In Maybin, the Marlins fill what has been their biggest positional hole for some time. He’s massively talented, but as much as scouts love him, they have the some concerns that PECOTA has, notably his high strikeout rate. He’ll play every day for Florida in 2008, ready or not, and he’ll likely be one of those players who dazzles one day and frustrates the next–with one scout setting the over/under on his strikeouts at 150. I’m not knocking Maybin as a prospect, because he’s still an easy five-star player and one of the top outfield prospects in the game, but based on multiple conversations here in Nashville, both before and after the deal, he might have moved down a bit on my top 100, as scouts have more concerns about him than I realized.

Miller is also a player who hasn’t been quite as good as the tools should indicate. Six-foot-six lefties whose velocity sit in the mid-90s don’t exactly grow on trees, yet Miller has rarely dominated on a statistical level, even at High-A in 2007. One issue with Miller is his inconsistent command, as his long and lanky build still leads to inconsistent release points. The other primary knock against Miller is his lack of aggressiveness. Scouts don’t see a streak in him as nasty as his stuff, and he often avoids challenging hitters or pitching inside. He has the skills to be a frontline starter, but in the end, he’s yet to pitch to one.
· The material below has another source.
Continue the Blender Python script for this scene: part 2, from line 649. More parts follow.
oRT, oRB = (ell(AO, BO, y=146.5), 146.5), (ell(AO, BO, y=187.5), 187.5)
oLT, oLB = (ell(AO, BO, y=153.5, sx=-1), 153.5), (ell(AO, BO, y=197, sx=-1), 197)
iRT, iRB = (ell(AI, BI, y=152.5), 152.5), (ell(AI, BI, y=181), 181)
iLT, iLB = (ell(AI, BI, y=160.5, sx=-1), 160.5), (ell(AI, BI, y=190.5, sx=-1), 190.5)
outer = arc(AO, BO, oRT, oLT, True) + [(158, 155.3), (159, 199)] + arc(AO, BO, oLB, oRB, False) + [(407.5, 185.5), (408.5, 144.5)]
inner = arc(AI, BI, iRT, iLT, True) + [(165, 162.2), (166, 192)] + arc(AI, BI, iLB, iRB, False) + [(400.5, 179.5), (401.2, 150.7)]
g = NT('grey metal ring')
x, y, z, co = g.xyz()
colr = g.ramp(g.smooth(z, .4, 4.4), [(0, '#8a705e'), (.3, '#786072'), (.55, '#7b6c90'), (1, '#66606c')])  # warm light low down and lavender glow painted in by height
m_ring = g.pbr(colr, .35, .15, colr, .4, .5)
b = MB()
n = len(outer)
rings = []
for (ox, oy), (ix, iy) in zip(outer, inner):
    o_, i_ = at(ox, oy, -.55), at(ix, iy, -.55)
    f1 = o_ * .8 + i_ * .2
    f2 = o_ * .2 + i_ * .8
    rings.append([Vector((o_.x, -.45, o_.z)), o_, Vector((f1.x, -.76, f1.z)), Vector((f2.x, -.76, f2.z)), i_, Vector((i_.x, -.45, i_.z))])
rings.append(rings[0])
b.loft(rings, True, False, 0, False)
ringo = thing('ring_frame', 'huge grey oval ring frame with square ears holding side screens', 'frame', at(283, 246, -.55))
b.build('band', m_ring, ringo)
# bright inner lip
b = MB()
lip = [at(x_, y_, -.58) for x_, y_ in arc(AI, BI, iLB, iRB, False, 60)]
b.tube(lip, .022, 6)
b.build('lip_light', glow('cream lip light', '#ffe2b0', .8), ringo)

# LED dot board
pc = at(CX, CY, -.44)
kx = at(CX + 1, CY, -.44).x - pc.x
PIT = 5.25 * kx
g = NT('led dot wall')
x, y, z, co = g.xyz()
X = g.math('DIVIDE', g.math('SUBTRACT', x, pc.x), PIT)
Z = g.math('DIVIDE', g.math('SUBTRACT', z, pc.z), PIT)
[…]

The other four players are all marginal-to-decent prospects:

  • While some see Burke Badenhop as a solid sleeper, others see him as simply the best prospect of the non-Maybin/Miller four. He’s a big-bodied right-hander with command, polish, and a very good sinker; it’s very easy to project his filling a back-of-the-rotation role in short order.
  • Eulogio De La Cruz is a small righty with a big fastball, at least velocity-wise; it’s a little short on control and movement. Many think he could settle into either long relief or a seventh-inning role. Few think he can close, despite the fact that he touches the upper 90s, but he could slide into Florida’s bullpen from day one.
  • I was told that some in the Florida organization see Mike Rabelo as an everyday big-league catcher, but I’m not sure what part of his .256/.300/.357 debut in the majors convinced them of that, and as he turns 28 in January, he’s not some young guy who’s going to make a whole lot of improvements.
  • Dallas Trahern is a ground-ball machine, but teams have a hard time warming up to a guy who can’t miss many bats at Double-A. His ceiling is similar to Badenhop’s, where he’s a safe bet, but one with little chance at stardom.

My opinion meshes with the general consensus of those that I spoke to last night about the deal: yes, for their pair of young stars the Marlins received a lot in terms of raw numbers, but couldn’t they have received more in term of raw talent?